Friday, December 22, 2006

I Won The Lottery!

Well, not all of the lottery. I won four dollars. That's pretty cool, I guess.

If you know me, you understand that bad luck tends to hit me in unexpected, devastating ways. One minute everything is fine, and the next minute everything is bleeding or something needs to be cut out of me or that bitch done run off and left or somebody shoots someone. It happens so often that, perhaps naively, I have full faith that eventually karma will balance the universe and I will be met with tremendously good fortune.

So I was excited a few years ago when my mother called me to tell me she had a dream I won the lottery. She was convinced that it was only a matter of time until I'd be obscenely rich, and it seemed like such a nice idea that I completely fell for it. I started diligently buying lottery tickets in the big jackpots, looking forward to drawings and the inevitable tipping of the great big scale called Destiny. It didn't work out though, and I learned a valuable lesson.

Winning the lottery is hard.

I'm a math dork, I understand the impossible odds. But that's not what I'm talking about. The actual process of going to buy a lottery ticket is more difficult than you'd think. I'm the guy who can't remember to take his clothes out of the dryer, even as the buzzer goes off. So remembering to buy a lottery ticket every Wednesday and Friday is a giant pain in the ass. When you add in the pressure of knowing that you're supposed to win the lottery, you can understand the tremendous guilt I feel when I forget to buy a ticket.

Baby has made it even worse. When I confessed about the lottery obsession, I also explained that I didn't have any lucky numbers that were going to be the key to my success- I just used the random-generated ones. She got surprisingly angry about that, and she set herself to figuring out what my lucky numbers should be. She came up with a combination of our birthdays and ages and the year we started dating, and I allowed her to convince me that those numbers would be the ones. And for a while, I was relieved.

But the first time I forgot to buy a ticket I realized I had made a terrible mistake. I was honestly terrified to check the numbers the following day. Of course our numbers would hit, and of course I wouldn't have bought a ticket. This is me we're talking about, after all. If anyone is going to fail to win the lottery when they're supposed to hit the jackpot, it's going to be me. So now I'm forever cursed to play the lottery to avoid fulfilling my own shitty destiny. Awesome.

4 comments:

Anonymous said...

Sounds like my life. All candy coated, and dripping gue. Winning the lottery could be easier just join e-lotto, and you're enter to play every week. Cool Beans. Happy New Year to all, even the proclaimed atheist, or does happiness really come in a bottle?

bryc3 said...

So I read that spam, and I liked it so much that I decided to keep it.

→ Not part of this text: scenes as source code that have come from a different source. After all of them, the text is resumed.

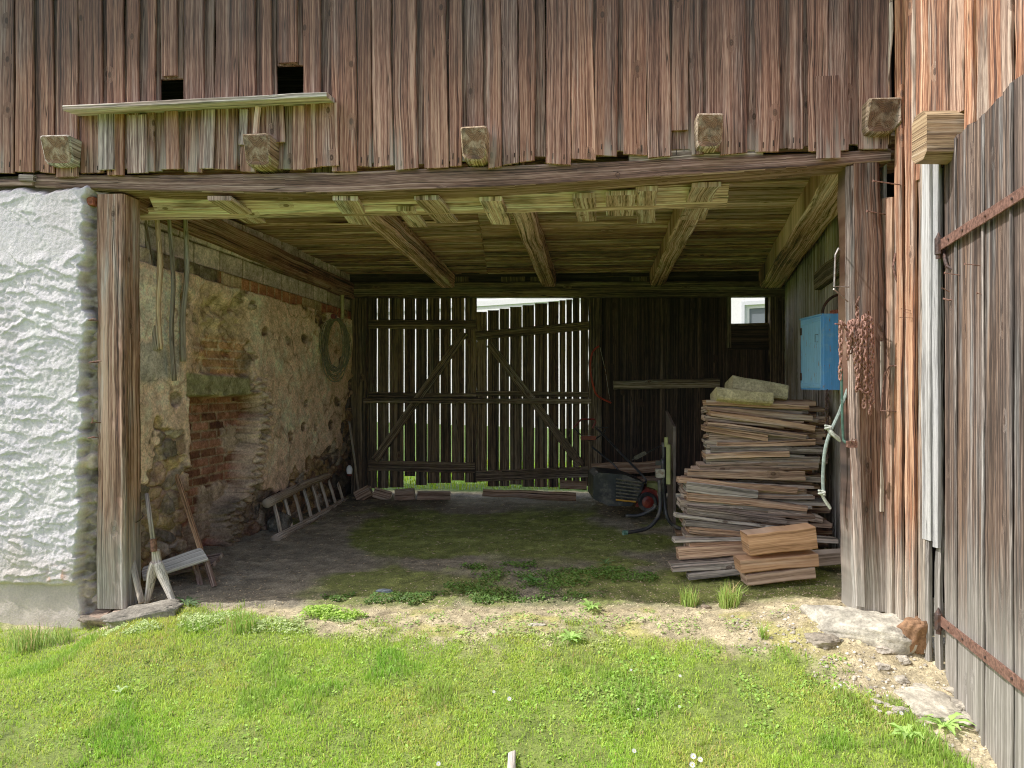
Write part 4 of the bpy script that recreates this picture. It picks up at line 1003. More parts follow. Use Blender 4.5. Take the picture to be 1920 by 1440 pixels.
# rear wall above the tie beam, outer shell, roof
def sheet(name, pts, mat=None, label=None):
    """thin closed slab from four corner points"""
    pts = [Vector(p) for p in pts]; n_ = (pts[1]-pts[0]).cross(pts[3]-pts[0]).normalized()*.04
    vs = pts+[p+n_ for p in pts]
    fs = [[3, 2, 1, 0], [4, 5, 6, 7], [0, 1, 5, 4], [1, 2, 6, 5], [2, 3, 7, 6], [3, 0, 4, 7]]
    uvs = []
    for f_ in fs:
        o_ = vs[f_[0]]; a_ = (vs[f_[1]]-o_); b_ = (vs[f_[3]]-o_)
        al = a_.length; bl_ = b_.length
        uvs.append([(0, 0), (0, al), (bl_, al), (bl_, 0)])
    mb = MB(); mb.add(vs, fs, uvs, (.3, .4, .4)); return bpart(mb, name, mat or M_int, label)
ZR = 5.35
fL = fac(-900, 720, -.02); 
def FY(x): return 5.0-.0945*(x+2.7)
def BY(x): return 9.3-.0752*(x+2.05)
sheet('rear_gable_boarding', [(-6.2, BY(-6.2)+.03, 2.72), (7, BY(7)+.03, 2.72), (7, BY(7)+.03, ZR+1.2), (-6.2, BY(-6.2)+.03, ZR+1.2)])
sheet('rear_left_boarding', [(-6.2, BY(-6.2)+.05, -.2), (-2.15, BY(-2.15)+.05, -.2), (-2.15, BY(-2.15)+.05, 2.72), (-6.2, BY(-6.2)+.05, 2.72)])
sheet('rear_right_boarding', [(3.3, BY(3.3)+.05, -.2), (7, BY(7)+.05, -.2), (7, BY(7)+.05, 2.72), (3.3, BY(3.3)+.05, 2.72)])
sheet('outer_side_wall', [(-6.2, BY(-6.2)+.03, -.2), (-6.2, FY(-6.2)-.0, -.2), (-6.2, FY(-6.2)-.0, ZR+1), (-6.2, BY(-6.2)+.03, ZR+1)])
EV = .43; ZE = 4.96
def ev(x, o, z): return (x+FN.x*o*0, FY(x)-o, z)
sheet('roof', [ev(-9, EV, ZE), ev(2.25, EV, ZE), (2.25, 9.6, ZE+1.6), (-9, 9.6, ZE+1.6)], M_int)
sheet('roof_verge', [(2.25, FY(2.25)-.1, ZE+.05), (7, 4.3, ZE+.2), (7, 9.6, ZE+1.65), (2.25, 9.6, ZE+1.65)], M_int)
# right inner wall: upright boards
mb = MB(); Yc = 4.64
while Yc < 8.95:
    w = R.uniform(.09, .19); y1 = Yc+w
    c = Vector((rightX(Yc+w/2), Yc+w/2, 0)); zb = gz1(c.x, c.y)-.02
    board(mb, (c.x, c.y, zb+R.uniform(0, .06)), (c.x, c.y, 3.0), RN, w*1.03, .024, col=(R.uniform(.45, .8), R.uniform(.35, .95), .4), wob=.004, live=.003)
    c2 = c-RN*.03; 
    board(mb, (c2.x, c2.y+w*.5, zb), (c2.x, c2.y+w*.5, 3.0), RN, w*1.1, .02, col=(.35, .4, .4), wob=.002)
    Yc = y1+R.choice([.002, .006, .012])
bpart(mb, 'right_side_wall', M_side)
mb = MB(); c = Vector((rightX(5.35)-.0, 5.35, 0))+RN*.05; board(mb, (c.x, c.y, .05), (c.x, c.y, 2.8), RN, .12, .1, col=(.65, .7, .4), wob=.006); bpart(mb, 'wall_stud', M_gate)
mb = MB(); c = Vector((rightX(6.6), 6.6, 0))+RN*.06; c1_ = Vector((rightX(5.45), 5.45, 0))+RN*.06; board(mb, (c.x, c.y, 2.42), (c1_.x, c1_.y, 2.42), RN, .15, .08, col=(.5, .5, .4), wob=.01); bpart(mb, 'wall_rail', M_gate)
sheet('outer_right_wall', [(7, 4.0, -.3), (7, BY(7), -.3), (7, BY(7), ZR+1), (7, 4.0, ZR+1)])

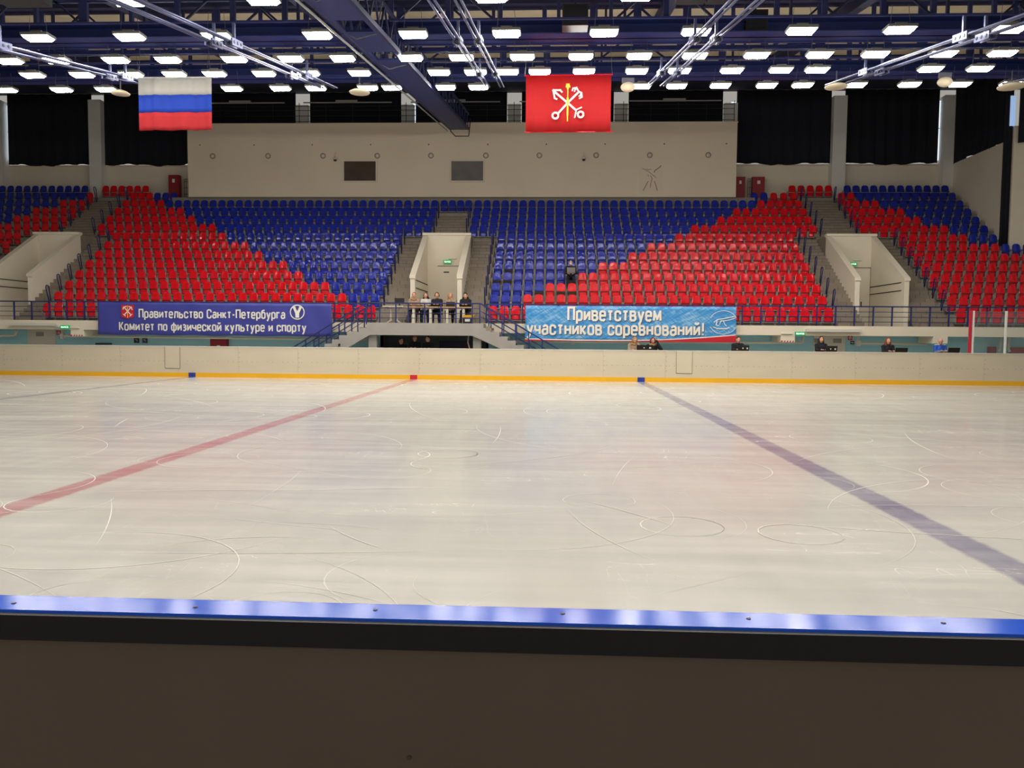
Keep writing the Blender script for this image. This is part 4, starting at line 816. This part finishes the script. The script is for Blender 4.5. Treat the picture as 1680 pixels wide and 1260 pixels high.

I'm especially appreciative of the fact that even I, the lowly atheist (although I don't remember proclaiming to be, but meh) am wished a Happy New Year. How thoughtful.

PS- Happiness does come in a bottle. And that bottled is marked "Ativan."

Kelley said...

Hey, even atheists get New Years, right? 'Cause I'm going to be drinking to something...or nothing. Whatevs.

PS - That bottle is marked "Sephora". Ask Baby.

bryc3 said...

Because this blog is usually nothing more than my vehicle for coming out of the closet, I can admit here that I actually know all about Sephora.

And although Baby has explained that their products are actually worth it, I can't imagine how women bring themselves to wade through nine rows of Pentagon City fashonista-wannabe fatties to buy a twenty dollar tube of lipstick.